Now, you have two methods of quoting: (a) blockquotes or (b) in-text quotations. If you are quoting material that is over 45 words in length, you can indent this material from the rest of the paper, including the author's information and year of publication:

Davis (1995) explains the rationale behind establishing penfriend exchanges:

"The nature and challenges of learning a foreign language remain the same all over the world: while traveling or studying abroad is a dream of the majority of students, this wish often goes unfulfilled. The realities of time, money, and other obligations limit many of those who want a taste of a native culture under "authentic" conditions. As a result, some students become disheartened, wondering if their time has been wasted having studied English, yet never having opportunities to broaden their horizons by interacting with speakers of the target language."
You could also introduce this quote by using these expressions:

In the article, "Reaching Out and Beyond: Establishing Relationships with Pen Friends," Davis (1995) discusses how penfriend programs can benefit students:

Davis (1995), a teacher at XXXX University, states the following in the MEXTESOL Journal about the challenges students have in using English outside of the classroom:

If the quotation is less than 45 words, you can simply add the quotation within the paragraphs you are writing like this:

Davis (1995) states that "the realities of time, money, and other obligations limit many of those who want a taste of a native culture under "authentic" conditions."

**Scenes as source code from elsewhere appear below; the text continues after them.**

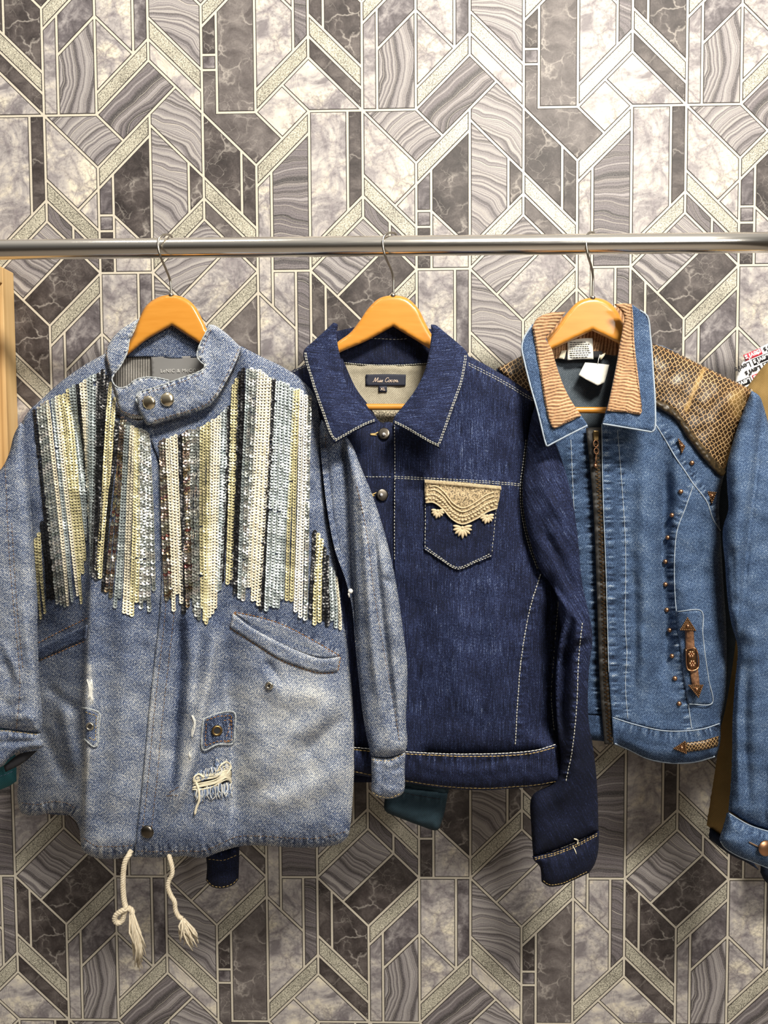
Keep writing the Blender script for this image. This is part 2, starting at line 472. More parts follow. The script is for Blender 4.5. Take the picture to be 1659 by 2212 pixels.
def make_mats():
    # rail chrome
    m, nt, b = nmat('chrome', .17, 1, (.86, .83, .77)); MT['chrome'] = m
    tc = nd(nt, 'TexCoord'); mp = nd(nt, 'Mapping', {'Vector': tc.outputs['Object'], 'Scale': (2, 900, 900)})
    n = noise(nt, mp.outputs[0], 3, 3); r = nd(nt, 'MapRange', {0: n, 3: .10, 4: .26}); nt.links.new(r.outputs[0], b.inputs['Roughness'])
    # varnished hanger
    m, nt, b = nmat('orange_varnish', .34, 0, (.60, .245, .035)); MT['hanger'] = m
    b.inputs['Coat Weight'].default_value = .25; b.inputs['Coat Roughness'].default_value = .06
    tc = nd(nt, 'TexCoord'); mp = nd(nt, 'Mapping', {'Vector': tc.outputs['Object'], 'Scale': (6, 6, 40)})
    n = noise(nt, mp.outputs[0], 3, 3)
    nt.links.new(ramp(nt, n, [(.3, (.55, .225, .026)), (.7, (.60, .262, .038))]), b.inputs['Base Color'])
    # raw wood
    m, nt, b = nmat('pine_wood', .6); MT['wood'] = m
    tc = nd(nt, 'TexCoord'); mp = nd(nt, 'Mapping', {'Vector': tc.outputs['Object'], 'Scale': (30, 30, 1.6)})
    wv = nd(nt, 'TexWave', {'Vector': mp.outputs[0], 'Scale': 1.1, 'Distortion': 5, 'Detail': 3, 'Detail Scale': 1.2}, bands_direction='X').outputs['Fac']
    n = noise(nt, mp.outputs[0], 4, 4)
    f = math_(nt, 'ADD', math_(nt, 'MULTIPLY', wv, .45), math_(nt, 'MULTIPLY', n, .6))
    nt.links.new(ramp(nt, f, [(.2, (.42, .25, .10)), (.55, (.60, .39, .17)), (.9, (.68, .47, .23))]), b.inputs['Base Color'])
    bump(nt, b, f, .0006, .3)
    # corduroy
    m, nt, b = nmat('tan_corduroy', .75); MT['cord'] = m
    at = nd(nt, 'Attribute', attribute_name='fade').outputs['Fac']
    n = noise(nt, uvmap(nt), 300, 3); n2 = noise(nt, uvmap(nt), 30, 3)
    f = math_(nt, 'ADD', at, math_(nt, 'MULTIPLY', math_(nt, 'SUBTRACT', n, .5), .35))
    f = math_(nt, 'ADD', f, math_(nt, 'MULTIPLY', math_(nt, 'SUBTRACT', n2, .5), .4))
    nt.links.new(ramp(nt, f, [(.12, (.030, .012, .005)), (.42, (.19, .088, .034)), (.66, (.42, .23, .105)), (1, (.78, .54, .33))]), b.inputs['Base Color'])
    b.inputs['Sheen Weight'].default_value = .25
    # snakeskin
    m, nt, b = nmat('snake_print_leather', .42); MT['snake'] = m
    tc = nd(nt, 'TexCoord')
    nz = nd(nt, 'TexNoise', {'Vector': tc.outputs['UV'], 'Scale': 18, 'Detail': 2})
    va = nd(nt, 'VectorMath', {0: nz.outputs['Color'], 1: (.5, .5, .5)}, operation='SUBTRACT'); vs = nd(nt, 'VectorMath', {0: va.outputs[0], 'Scale': .012}, operation='SCALE')
    vv = nd(nt, 'VectorMath', {0: tc.outputs['UV'], 1: vs.outputs[0]}, operation='ADD')
    mp = nd(nt, 'Mapping', {'Vector': vv.outputs[0], 'Scale': (1, .8, 1), 'Rotation': (0, 0, PI / 4 + .2)})
    vo = nd(nt, 'TexVoronoi', {'Vector': mp.outputs[0], 'Scale': 172, 'Randomness': .38}, feature='DISTANCE_TO_EDGE', voronoi_dimensions='2D')
    line = ramp(nt, vo.outputs['Distance'], [(.045, (1, 1, 1)), (.10, (0, 0, 0))])
    nb = noise(nt, tc.outputs['UV'], 26, 4, .6)
    at = nd(nt, 'Attribute', attribute_name='fade').outputs['Fac']
    body = ramp(nt, math_(nt, 'ADD', math_(nt, 'MULTIPLY', nb, .8), math_(nt, 'SUBTRACT', at, .35)), [(.35, (.020, .010, .004)), (.62, (.075, .038, .013)), (.85, (.30, .19, .065))])
    lc = ramp(nt, nb, [(.3, (.42, .25, .10)), (.7, (.60, .42, .22))])
    nt.links.new(mixc(nt, line, body, lc), b.inputs['Base Color'])
    bump(nt, b, vo.outputs['Distance'], .0008, .5)
    # leather trim
    m, nt, b = nmat('cracked_brown_leather', .4); MT['leather'] = m
    tc = nd(nt, 'TexCoord'); n = noise(nt, tc.outputs['Object'], 160, 4, .7)
    nt.links.new(ramp(nt, n, [(.35, (.018, .013, .007)), (.6, (.06, .04, .018)), (.8, (.24, .16, .07))]), b.inputs['Base Color']); bump(nt, b, n, .001, .6)
    m, nt, b = nmat('tan_leather', .5); MT['leather_tan'] = m
    tc = nd(nt, 'TexCoord'); n = noise(nt, tc.outputs['Object'], 220, 4, .7)
    nt.links.new(ramp(nt, n, [(.35, (.09, .04, .02)), (.6, (.22, .11, .055)), (.8, (.38, .22, .12))]), b.inputs['Base Color'])
    # lace
    m, nt, b = nmat('beige_embroidery', .75); MT['lace'] = m
    tc = nd(nt, 'TexCoord'); vo = nd(nt, 'TexVoronoi', {'Vector': tc.outputs['Object'], 'Scale': 420}).outputs['Distance']
    nt.links.new(ramp(nt, vo, [(.0, (.62, .50, .31)), (.45, (.42, .32, .18)), (.8, (.10, .075, .045))]), b.inputs['Base Color']); bump(nt, b, vo, .0008, -.6)
    plain('lace_thread', 'pale_embroidery_thread', .7, 0, (.58, .47, .30))
    # rope
    m, nt, b = nmat('cotton_rope', .9); MT['rope'] = m
    tc = nd(nt, 'TexCoord'); mp = nd(nt, 'Mapping', {'Vector': tc.outputs['Object'], 'Scale': (1, 1, .15)}); n = noise(nt, mp.outputs[0], 600, 3)
    nt.links.new(ramp(nt, n, [(.3, (.50, .42, .29)), (.7, (.74, .67, .53))]), b.inputs['Base Color']); bump(nt, b, n, .0008, .5)
    # sequins
    def seq(key, c1, c2, metal, rough, hue=0., bright=.0):
        m, nt, b = nmat('sequin_' + key, rough, metal); MT['sq_' + key] = m
        rn = nd(nt, 'NewGeometry').outputs['Random Per Island']
        c = ramp(nt, rn, [(0, c1), (1, c2)])
        if hue:
            hs = nd(nt, 'HueSaturation', {'Hue': nd(nt, 'MapRange', {0: math_(nt, 'FRACT', math_(nt, 'MULTIPLY', rn, 7.31)), 3: .5 - hue, 4: .5 + hue}).outputs[0], 'Saturation': 1.6, 'Color': c}); c = hs.outputs[0]
        nt.links.new(c, b.inputs['Base Color'])
    seq('cream', (.62, .57, .43), (.74, .69, .55), 0, .33)
    seq('gold', (.50, .46, .25), (.66, .60, .36), .25, .34)
    seq('silver', (.26, .31, .32), (.44, .49, .49), .35, .38)
    seq('holo', (.36, .39, .38), (.80, .80, .76), .7, .24, .10)
    seq('bronze', (.20, .145, .11), (.62, .60, .55), .9, .22, .06)
    seq('white', (.66, .64, .58), (.82, .80, .74), 0, .3)
    seq('black', (.006, .006, .007), (.02, .02, .022), .3, .3)
make_mats()

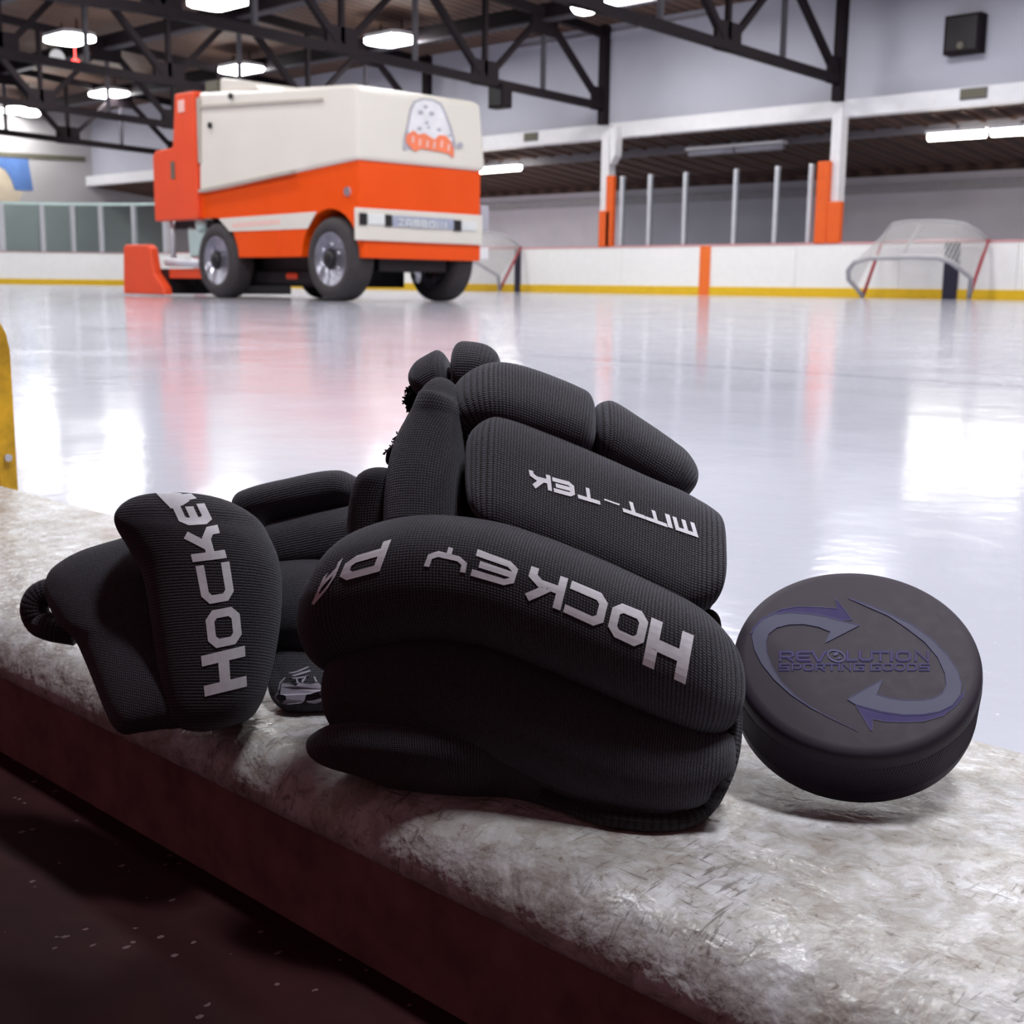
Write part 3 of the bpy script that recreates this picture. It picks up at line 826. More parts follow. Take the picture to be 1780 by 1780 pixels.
# padded body behind everything
m = pillow([(690, 800), (716, 730), (742, 668), (800, 628), (870, 645), (1030, 715), (1150, 800), (1170, 860), (1180, 960), (1165, 1080), (1000, 1100), (760, 1080), (660, 1000), (660, 880)], lambda x, y: gd(x)+.035+(1000-y)*8e-5, .022)
gb = weld(obj('palm_body', m, 'knit_fine', gr))
lin = pillow([(705, 688), (709, 714), (720, 724), (745, 712), (790, 690), (800, 650), (770, 636), (745, 640), (725, 655)], lambda x, y: gd(x)+.058, .006)
weld(obj('fleece_lining', lin, 'fuzz', gr))
lin = pillow([(671, 790), (672, 806), (690, 812), (705, 780), (712, 735), (702, 748), (688, 772), (676, 778)], lambda x, y: gd(x)+.040, .004)
weld(obj('palm_fleece', lin, 'fuzz', gr))
rng = random.Random(3)
m = MB()
for (xa, ya), (xb, yb) in (((706, 684), (745, 641)), ((705, 690), (712, 716)), ((672, 786), (712, 736))):   # fuzzy edge loops
    for i in range(26):
        u = rng.random(); x, y = xa+(xb-xa)*u+rng.uniform(-3, 3), ya+(yb-ya)*u+rng.uniform(-3, 3)
        p = atd(x, y, gd(x)+.052)
        m.tube([p+np.array([rng.uniform(-1, 1), rng.uniform(-1, 1), rng.uniform(-1, 1)])*.0009 for _ in range(4)], .0003, 5)
fz = obj('fuzzy_edge', m, 'fuzz', gr, smooth=True); fz['kind'] = 'stuff'
# finger tip hood
m = loft(S([((792, 614), (784, 690)), ((818, 612), (800, 690)), ((846, 620), (830, 690)), ((876, 640), (850, 700))], .062, .045, .011), e=2.2, cap=(.004, .008), rib='v', n=40)
obj('fingertip_pad', m, 'knit', gr, smooth=True)
m = loft(S([((722, 668), (730, 700)), ((735, 645), (742, 700)), ((757, 627), (762, 695)), ((783, 613), (782, 690))], .064, .05, .009), e=2.2, cap=(.006, .003), rib='v', n=40)
obj('fingertip_pad', m, 'knit', gr, smooth=True)
# finger pads
m = loft(S([((1027, 722), (1034, 800)), ((1045, 713), (1050, 812)), ((1090, 743), (1085, 828)), ((1140, 785), (1130, 848)), ((1176, 824), (1170, 866)), ((1192, 852), (1190, 878))], .050, .030, .0115), e=2.4, cap=(.006, .010))
obj('finger_pad', m, 'knit', gr, smooth=True)
m = loft(S([((828, 712), (832, 775)), ((840, 674), (842, 758)), ((862, 657), (862, 758)), ((900, 659), (900, 770)), ((960, 681), (950, 785)), ((1010, 706), (1000, 802)), ((1030, 724), (1032, 808))], .048, .026, .0125), e=2.8, cap=(.006, .006))
obj('finger_pad', m, 'knit', gr, smooth=True)
# thumb
m = loft(S([((612, 960), (690, 960)), ((616, 885), (692, 880)), ((631, 833), (692, 840)), ((655, 813), (692, 815))], .022, .020, .0115), e=2.3, cap=(.004, .006), rib='v')
obj('thumb_side_pad', m, 'knit', gr, smooth=True)
def thumb():
    rows = [((672, 940), (802, 940), .004), ((676, 850), (801, 850), .012), ((691, 786), (803, 785), .019), ((718, 735), (804, 738), .024), ((732, 706), (803, 710), .025), ((738, 688), (799, 693), .026), ((742, 654), (797, 658), .0265)]
    return [(a[0], a[1], gd(a[0])+o+.004, b[0], b[1], gd(b[0])+o, .0115) for a, b, o in rows]
m = loft(thumb(), e=2.2, cap=(.004, .014), ecap=2., rib='v')
obj('thumb_pad', m, 'knit', gr, smooth=True)
# back-of-hand block
mt = loft(S([((830, 766), (834, 905)), ((846, 744), (846, 915)), ((868, 728), (862, 930)), ((950, 756), (940, 960)), ((1040, 794), (1030, 1000)), ((1130, 835), (1120, 1038)), ((1190, 860), (1182, 1066)), ((1222, 884), (1222, 1064)), ((1243, 925), (1247, 1045))], .030, .004, .0135), e=3.4, cap=(.004, .0025), ecap=2.6, skew=.30, n=90)
bk = obj('hand_pad', mt, 'knit', gr, smooth=True)
it = conv([('M', (1612, 578), (1398, 512), (1430, 632), (1652, 708)), ('I', (1383, 503), (1335, 487), (1366, 611), (1414, 627), .36), ('T', (1327, 492), (1138, 430), (1166, 542), (1362, 612)),
           ('T', (1127, 417), (930, 350), (960, 470), (1164, 540)), ('T', (735, 287), (533, 225), (550, 347), (752, 407)), ('E', (515, 215), (312, 160), (330, 290), (530, 344)), ('K', (300, 145), (95, 90), (125, 237), (317, 287))], 900, 800, 5.235)
m = letters(it, caster(mt), .29)
cf = caster(mt); hy = [(900+p/5.235, 800+q/5.235) for p, q in ((788, 353), (932, 404), (918, 415), (784, 366))]
g = [cf(hy[0][0]*(1-u)*(1-v)+hy[1][0]*u*(1-v)+hy[2][0]*u*v+hy[3][0]*(1-u)*v, hy[0][1]*(1-u)*(1-v)+hy[1][1]*u*(1-v)+hy[2][1]*u*v+hy[3][1]*(1-u)*v) for u in (0, .33, .67, 1) for v in (0, 1)]
if all(q is not None for q in g): m.add(g, [(0, 2, 3, 1), (2, 4, 5, 3), (4, 6, 7, 5)])
obj('lettering', m, 'print', bk, label='small white lettering')
# cuff: hem fold, lower roll, binding, upper roll
m = loft([(x0, y0, ct(x1, y1)+.011, x1, y1, ct(x1, y1), th) for (x0, y0), (x1, y1), th in (((603, 1262), (606, 1325), .014), ((620, 1262), (630, 1352), .016), ((690, 1268), (695, 1367), .017), ((790, 1285), (795, 1379), .017), ((880, 1315), (886, 1382), .015), ((970, 1362), (978, 1404), .011), ((1060, 1385), (1066, 1426), .010), ((1150, 1395), (1160, 1436), .009), ((1225, 1368), (1238, 1402), .007))], e=2.2, cap=(.006, .012), rib='u')
obj('cuff_lining', m, 'knit_fine', gr, smooth=True)
def rollst(lst):
    return [(x0, y0, gd(x0)+o, x1, y1, d(x1, y1) if callable(d) else gd(x1)+d, th) for (x0, y0), (x1, y1), o, d, th in lst]
lowroll = [((582, 1165), (592, 1262), .004, .001, .013), ((602, 1128), (614, 1288), .003, -.001, .016), ((650, 1098), (660, 1290), .000, -.004, .0175), ((745, 1092), (765, 1300), -.002, -.008, .0185), ((850, 1105), (865, 1328), -.003, -.009, .0185),
           ((950, 1143), (955, 1366), -.004, -.0085, .0185), ((1050, 1185), (1042, 1404), -.004, -.0105, .018), ((1150, 1230), (1140, 1425), -.004, -.0125, .017), ((1225, 1262), (1212, 1404), -.004, -.010, .014), ((1270, 1268), (1264, 1360), -.003, -.004, .010), ((1279, 1270), (1276, 1345), -.003, -.004, .006)]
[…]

Here are important points to include in your quotations:

  1. the last name of the author
  2. the date of publication
  3. quotation marks around the quote
  4. the use of quotations around an article ("The History of the Internet")
  5. the use of italics of the title of a book (The History of the Internet)


How do a using paraphrasing in my research?

Often, you need to using paraphrasing in your writing as part of the research process. Paraphrasing is the process is explaining the precise ideas of other writers in your own words. This is different from summarizing when you just make reference to the general idea of the writer. Let's look at this part of the original quote:

" The realities of time, money, and other obligations limit many of those who want a taste of a native culture under "authentic" conditions. "
The paraphrase for this quote would include all of the essential details, written in your own words:
"Davis (1995) states that lack of financial resources, time, and other duties can prevent people from experiencing an authentic environment of a foreign culture."
A summary of this quote would only include the main idea:
"Going to another country can be difficult."
You can use synonyms (words with similar meanings) to write your paraphrase or change your sentence structure. Using some of the same words in a paraphrase is acceptable.

Example:

Original: "There are several methods for learning English well, including memorizing vocabulary and using it in conversation."
Paraphrase: "Learning new words and using them when you speak are two ways to master English."